On Fri, 22 Jun 2007, Peter Tribble wrote:
On 6/22/07, Shawn Walker <[EMAIL PROTECTED]> wrote:

...
In theory, by having a reference platform. But that doesn't actually
solve the problem. People can always create incompatible
distributions.

They can. Nothing is ever going to prevent those who want to be
incompatible from being so.

However, the trick is to make it easier to be compatible than not.
And that's where a base distribution that can be used as a foundation
by others will help...

Totally agree. But again it's interesting to hold theory up to a real-world
case like Nexenta. My sense (IOW, I could be wrong) is that they _totally_
have the BFU process down pat. So for Nexenta, it seems the ON consolidation
literally serves as their easy-to-be-compatible-with base. And therefore it
follows that the tack they are on today (with regard to compatibility/incompatibility) is not at all due to the current lack of an OpenSolaris base distro...?

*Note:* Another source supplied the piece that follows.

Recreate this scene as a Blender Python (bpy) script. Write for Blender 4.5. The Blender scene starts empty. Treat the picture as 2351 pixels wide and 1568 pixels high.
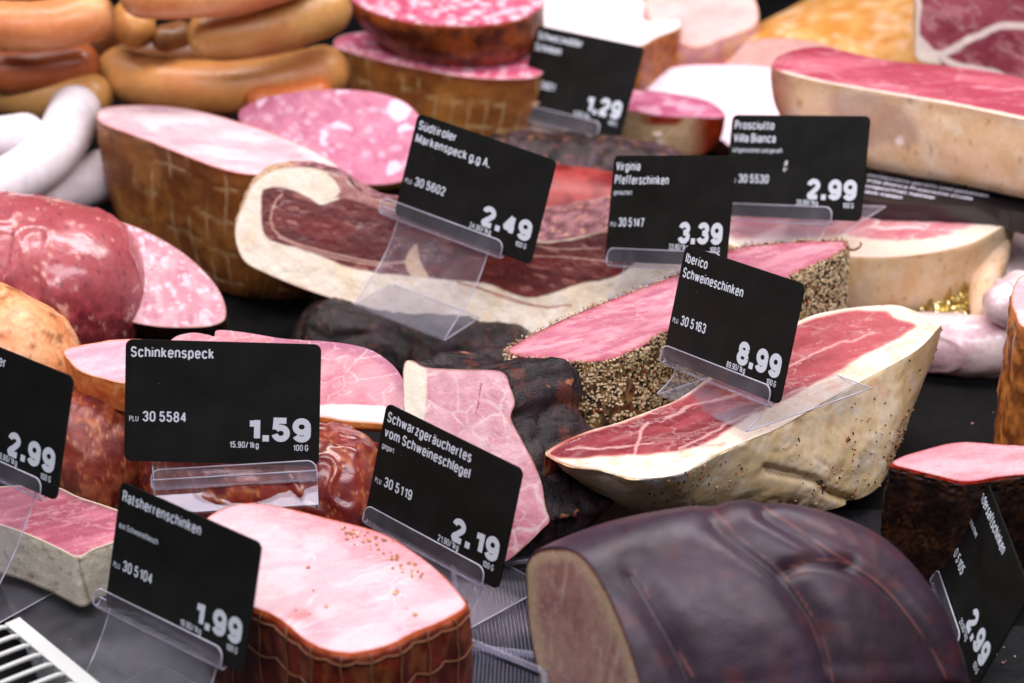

Still I strongly agree -- it would be hugely beneficial to make it easier
to be compatible, even in the face of this apparent anomoly. (There
apparently will always be projects who prefer the incompatible route --
including ones like Nexenta that are really viable and well-engineered. I
just hope it turns out to be a really small niche.)

Compatibility Junkie,
Eric


- by reusing the bits, you get compatibility for free.
Force people to build completely independent distributions from scratch,
and divergence will happen, because minor differences will start to
creep in.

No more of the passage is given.